%%

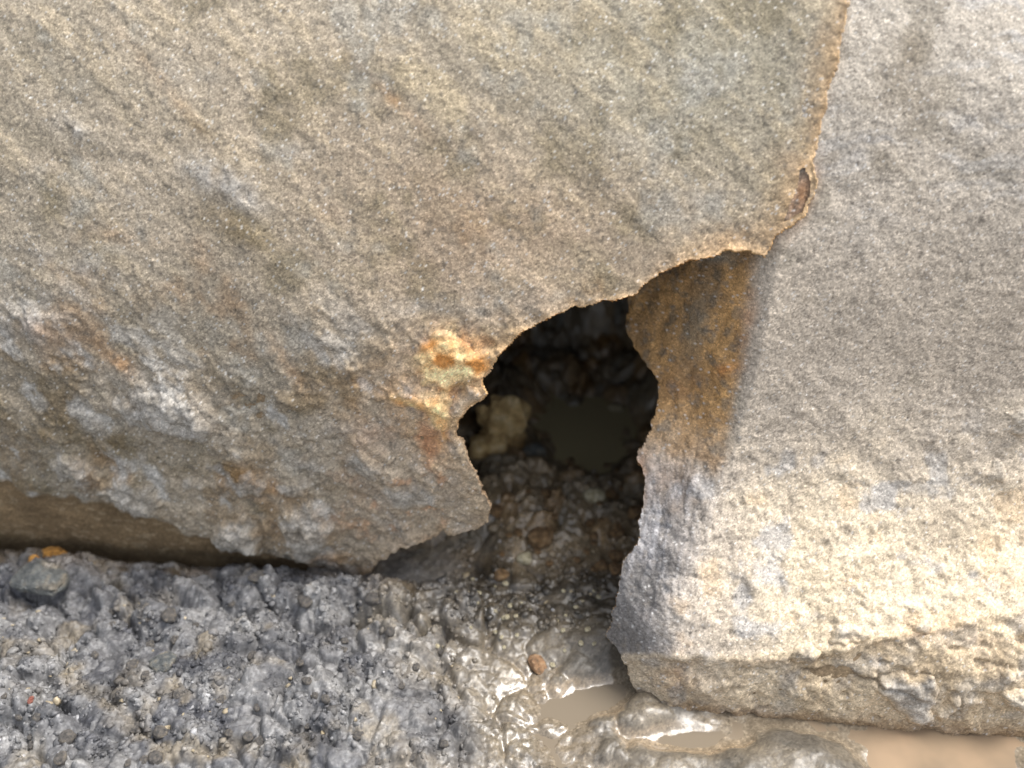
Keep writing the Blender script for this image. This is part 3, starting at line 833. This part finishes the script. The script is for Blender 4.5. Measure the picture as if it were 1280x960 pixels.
lumps = [([(262, 652), (280, 640), (305, 638), (325, 645), (338, 662), (332, 684), (305, 690), (280, 688), (268, 672)], .024),
         ([(352, 640), (368, 626), (395, 622), (415, 634), (418, 655), (410, 684), (392, 696), (372, 690), (356, 672)], .024),
         ([(130, 590), (160, 592), (190, 606), (212, 622), (210, 640), (190, 650), (165, 646), (145, 628), (125, 608)], .020),
         ([(60, 570), (90, 566), (120, 580), (128, 600), (110, 612), (85, 604), (62, 592)], .014),
         ([(175, 490), (205, 484), (245, 505), (268, 530), (262, 550), (235, 552), (205, 540), (182, 515)], .011),
         ([(140, 486), (165, 490), (178, 512), (180, 535), (160, 538), (142, 515)], .008),
         ([(230, 598), (250, 590), (264, 600), (258, 612), (238, 612)], .010),
         ([(285, 588), (315, 584), (338, 600), (330, 616), (300, 612)], .010),
         ([(345, 600), (375, 590), (398, 604), (385, 620), (358, 620)], .010),
         ([(425, 570), (455, 560), (482, 575), (470, 596), (436, 596)], .009),
         ([(470, 612), (500, 600), (540, 606), (556, 622), (530, 638), (490, 636)], .008)]
for i, (poly, h) in enumerate(lumps):
    crust(LS, left_root, ORG_L, 'crust_lump', poly, h * 0.62, 9, 520 + i * 7, [140, 134, 124], [190, 185, 177], 0.6, 0.018)
crust(LS, left_root, ORG_L, 'rust_scab', [(518, 448), (527, 428), (548, 414), (572, 422), (590, 434), (612, 440), (612, 458), (604, 468), (590, 472), (576, 480), (560, 490), (544, 486), (530, 480), (520, 468)], 0.003, 4, 640,
      [206, 142, 76], [252, 226, 172], 1.0, 0.012, 'bright orange flaky rust scab on the torn edge')
crust(LS, left_root, ORG_L, 'rust_scab', [(480, 490), (505, 486), (536, 488), (562, 486), (574, 496), (570, 520), (566, 545), (554, 558), (544, 540), (530, 516), (505, 512), (484, 508)], 0.0025, 4, 650,
      [206, 146, 82], [252, 224, 168], 1.0, 0.012, 'yellowish rust scab running down the torn lip')
crust(LS, left_root, ORG_L, 'rust_scab', [(516, 534), (532, 518), (546, 532), (548, 562), (540, 588), (526, 580), (514, 556)], 0.001, 4, 660,
      [180, 136, 102], [200, 160, 128], 0.5, 0.02, 'smooth reddish brown rust patch under the lip')
crust(LS, left_root, ORG_L, 'edge_flake', [(576, 485), (585, 474), (602, 478), (607, 490), (592, 506), (577, 520), (566, 512), (566, 498)], 0.007, 4, 670,
      [150, 142, 134], [188, 172, 150], 0.5, 0.02, 'grey flake on the torn edge')

# ================================================================== stones and clods lying on the mud
def blob(name, mat, seed, sub=4, squash=(1, 1, 0.75), rough=0.3):
    import bmesh
    bm = bmesh.new(); bmesh.ops.create_icosphere(bm, subdivisions=sub, radius=1.0)
    V = np.array([v.co[:] for v in bm.verts]); F = np.array([[v.index for v in f.verts] for f in bm.faces]); bm.free()
    off = V + seed * 3.17
    r = 1 + rough * fbm(off, 1.1, seed, 4, 0.55) + 0.25 * rough * fbm(off, 0.3, seed + 9, 2)
    # a few broken facets
    rs = np.random.RandomState(seed)
    for _ in range(11 if rough > 0.4 else 5):
        nn = rs.randn(3); nn /= np.linalg.norm(nn)
        dd = (V * r[:, None]) @ nn
        r = np.where(dd > 0.78, r * (0.78 + 0.25 * (dd - 0.78)) / np.maximum(dd, 0.1), r)
    return make_mesh(name, V * r[:, None] * np.array(squash), F, mat)


def stone_mat(name, a, b, c, rough=0.55):
    m = surface_mat(name, 420, 0.35, rough, 0.4, 0.5, fixed=[tuple(lin(a)), tuple(lin(b)), tuple(lin(c))])
    m.node_tree.nodes['Noise Texture'].inputs['Scale'].default_value = 2.2
    for nd in m.node_tree.nodes:
        if nd.type == 'TEX_VORONOI': nd.inputs['Scale'].default_value = 16
    m.node_tree.nodes['Noise Texture.001'].inputs['Scale'].default_value = 7
    m.node_tree.nodes['Bump'].inputs['Distance'].default_value = 0.06
    return m


TAN = stone_mat('tan_stone', [150, 118, 76], [206, 178, 126], [222, 202, 160])
ORANGE = stone_mat('orange_stone', [120, 84, 44], [190, 138, 66], [204, 160, 96])
BLUEGREY = stone_mat('slate_stone', [66, 70, 72], [100, 102, 100], [134, 126, 112])
REDDISH = stone_mat('reddish_stone', [96, 60, 52], [146, 88, 76], [150, 112, 96])
PALE = stone_mat('pale_stone', [140, 130, 106], [186, 176, 146], [206, 200, 182])
RUSTY = stone_mat('rusty_stone', [116, 94, 72], [158, 122, 90], [176, 150, 120])
GREYS = stone_mat('grey_clod', [64, 63, 62], [96, 92, 88], [120, 112, 100], 0.5)
BROWN = stone_mat('brown_clod', [84, 66, 46], [124, 98, 68], [150, 126, 94], 0.4)


def put(name, label, cat, px, py, w_px, mat, seed, squash=(1, 1, 0.75), rz=0.0, sink=0.35, group=None, rough=0.3, sub=4, mesh=None):
    p = on_ground(px, py)
    depth = (p - CAM) @ fw
    r = 0.5 * w_px * depth / FPX
    o = add(name, mesh or blob(name, mat, seed, sub, squash, rough))
    o.scale = (r, r, r); o.rotation_euler = (0, 0, rz)
    o.location = (p[0], p[1], p[2] + r * squash[2] * (1 - 2 * sink))
    o['label'] = label; o['category'] = cat
    if group: o['group'] = group
    return o


put('stone', 'large tan stone inside the hole beside its left edge', 'stone', 627, 556, 66, TAN, 31, (1, 0.8, 1.5), 0.3, 0.28, rough=0.95, sub=5)
put('stone', 'smaller olive stone at the foot of the large tan stone in the hole', 'stone', 612, 562, 44, TAN, 12, (1.2, 0.8, 0.6), 0.1, 0.25, rough=0.4)
put('stone', 'small dark grey stone to the right of the tan stone in the hole', 'stone', 668, 572, 30, BLUEGREY, 13, (1, 0.8, 0.8), 0.1, 0.25)
put('stone', 'flat blue-grey stone on the mud at the far left below the shell', 'stone', 52, 724, 80, BLUEGREY, 14, (1.0, 0.62, 0.42), -0.1, 0.4, rough=0.5, sub=5)
put('pebble', 'orange pebble at the far left above the flat blue-grey stone', 'pebble', 44, 704, 16, ORANGE, 15, (1, 0.8, 1.1), 0, -0.1)
put('pebble', 'wider ochre pebble right of the orange pebble on the left', 'pebble', 73, 703, 27, ORANGE, 16, (1.2, 0.8, 0.75), 0, 0.0, rough=0.6)
put('pebble', 'rusty orange pebble lying alone in the wet channel below the hole', 'pebble', 671, 829, 26, RUSTY, 17, (0.9, 1.2, 0.6), 0.5, 0.42, rough=0.6)
put('pebble', 'small red pebble among grey clods in the lower left corner', 'pebble', 43, 884, 10, REDDISH, 18, (0.7, 1.3, 0.8), 0, 0.2, sub=3)
put('pebble', 'pale yellow pebble in the dim right part of the cavity', 'pebble', 772, 498, 16, PALE, 19, (1.2, 0.8, 0.7), 0, 0.15, sub=3)
put('pebble', 'tiny pale pebble at the edge of the cavity pond', 'pebble', 741, 553, 9, PALE, 20, (1.3, 0.7, 0.6), 0.6, 0.1, sub=3)
put('stone', 'round brown stone in the middle of the hole floor', 'stone', 676, 672, 34, BROWN, 21, (1, 0.9, 0.7), 0, 0.3)
put('stone', 'pale grey stone on the cavity floor near the shell on the right', 'stone', 742, 622, 28, PALE, 22, (1, 0.9, 0.7), 0, 0.3)
put('stone', 'whitish grey stone low in the opening below the brown stone', 'stone', 657, 700, 20, PALE, 23, (1.1, 0.9, 0.8), 0, 0.3)
put('stone', 'blue-grey clod near the bottom edge on the left', 'stone', 205, 832, 34, BLUEGREY, 24, (1, 0.8, 0.7), 0.4, 0.3)
put('stone', 'buff clod just under the foot of the left shell', 'stone', 330, 738, 26, GREYS, 25, (1.3, 0.8, 0.6), 0.1, 0.35)

rp = random.Random(3)
protos = [blob('mud_clod', GREYS, 60 + k, 3, (1, rp.uniform(.75, 1), rp.uniform(.6, .8)), 0.4) for k in range(7)]
n = 0
while n < 54:
    cx, cy = rp.uniform(0, 600), rp.uniform(725, 955)
    if cy < 735 + 0.02 * cx or (cx > 430 and cy < 780 and rp.random() < .6) or cx > 480 + rp.uniform(0, 140): continue
    w = rp.choice([9, 10, 12, 12, 14, 17, 22])
    where = ('in the lower left corner of the mud bank' if cx < 220 and cy > 840 else 'below the flat blue-grey stone at far left' if cx < 220 else
             'on the mud bank near the bottom edge' if cy > 840 else 'on the mud just below the left shell foot')
    size = 'pea-sized' if w < 13 else 'larger lumpy'
    lab = f'{size} grey clod {where}'; grp = f'{size} grey clods {where}'
    o = put('mud_clod', lab, 'clod', cx, cy, w, None, 0, (1, 1, .7), rp.uniform(0, 6.28), 0.45, grp, mesh=protos[n % 7])
    n += 1
bprotos = [blob('mud_clod', BROWN, 80 + k, 3, (1, rp.uniform(.75, 1), rp.uniform(.6, .8)), 0.4) for k in range(5)]
n = 0
while n < 40:
    cx, cy = rp.uniform(610, 800), rp.uniform(585, 720)
    w = rp.choice([9, 10, 12, 15, 20])
    where = ('left of' if cx < 700 else 'right of') + (' and before' if cy > 660 else ' and behind')
    put('mud_clod', f'wet brown clod in the hole, {where} the round brown stone', 'clod', cx, cy, w, None, 0, (1, 1, .7), rp.uniform(0, 6.28), 0.36, f'brown clods in the hole {where} the round brown stone', mesh=bprotos[n % 5])
    n += 1
pprotos = [blob('pebble', PALE, 90 + k, 2, (1, .85, .7), 0.3) for k in range(3)]
n = 0
while n < 34:
    cx, cy = rp.gauss(660, 70), rp.gauss(770, 35)
    if not (540 < cx < 755 and 715 < cy < 850): continue
    put('pebble', 'small pale pebble half sunk in the wet channel below the hole', 'pebble', cx, cy, rp.uniform(5, 9), None, 0, (1, 1, .7), rp.uniform(0, 6.28), 0.4, 'pale pebbles in the wet channel', mesh=pprotos[n % 3])
    n += 1

# crumbs: the countless small lumps that make up the surface of the mud bank and of the cavity rubble
def crumbs():
    import bmesh
    bm = bmesh.new(); bmesh.ops.create_icosphere(bm, subdivisions=1, radius=1.0)
    U = np.array([v.co[:] for v in bm.verts]); T = np.array([[v.index for v in f.verts] for f in bm.faces]); bm.free()
    rs = np.random.RandomState(77)
    Vs, Fs, Cs, Ws, base = [], [], [], [], 0
    shapes = [U * (1 + 0.34 * rs.randn(len(U), 1)).clip(0.45, 1.7) for _ in range(24)]
    zones = [(9000, -20, 640, 700, 975, 0), (2300, 560, 830, 575, 800, 1)]
    for cnt, x0, x1, y0, y1, zone in zones:
        k = 0
        while k < cnt:
            cx, cy = rs.uniform(x0, x1), rs.uniform(y0, y1)
            k += 1
            if zone == 0 and (cx > 470 and rs.rand() < (cx - 440) / 190): continue
            if zone == 0 and cy < 712 + 0.03 * cx: continue
            p = ground_point(cx, cy); p[2] = g_at(p[0], p[1])
            clump = vn(np.array([[p[0], p[1], 0.0]]), 0.035, 91)[0]
            if clump < rs.uniform(-0.6, 0.4): continue
            r = min(0.006, 0.0022 * math.exp(0.5 * rs.randn())) * (1.0 if zone == 0 else 1.25)
            a = rs.uniform(0, 6.28); c, sn = math.cos(a), math.sin(a)
            S = shapes[rs.randint(24)] * np.array([r, r * rs.uniform(.7, 1), r * rs.uniform(.6, .95)])
            S = np.stack([S[:, 0] * c - S[:, 1] * sn, S[:, 0] * sn + S[:, 1] * c, S[:, 2]], -1)
            Vs.append(S + p + np.array([0, 0, r * rs.uniform(-0.6, 0.05)])); Fs.append(T + base); base += len(U)
            i = min(np.searchsorted(GX, p[0]), len(GX) - 1); j = min(np.searchsorted(GY, p[1]), len(GY) - 1)
            cc = col[i, j] * rs.uniform(0.9, 1.15)
            if rs.rand() < 0.02: cc = mix(cc, lin([176, 160, 128]), 0.6)
            if rs.rand() < 0.015: cc = mix(cc, lin([170, 170, 172]), 0.6)
            Cs.append(np.tile(cc, (len(U), 1))); Ws.append(np.full(len(U), wet[i, j] * rs.uniform(0.5, 1.1)))
    me = make_mesh('mud_crumbs', np.concatenate(Vs), np.concatenate(Fs), M_mud, np.concatenate(Cs), np.clip(np.concatenate(Ws), 0, 1))
    o = add('mud_crumbs', me)
    o['kind'] = 'stuff'; o['label'] = 'fine grey and brown crumbs of mud covering the bank and the cavity rubble'; o['category'] = 'mud crumbs'


crumbs()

%%

## What you need to do:
Filter the listing for the word "part" and copy every line that holds it.

## Response for this exercise:
Keep writing the Blender script for this image. This is part 3, starting at line 833. This part finishes the script. The script is for Blender 4.5. Measure the picture as if it were 1280x960 pixels.
put('pebble', 'pale yellow pebble in the dim right part of the cavity', 'pebble', 772, 498, 16, PALE, 19, (1.2, 0.8, 0.7), 0, 0.15, sub=3)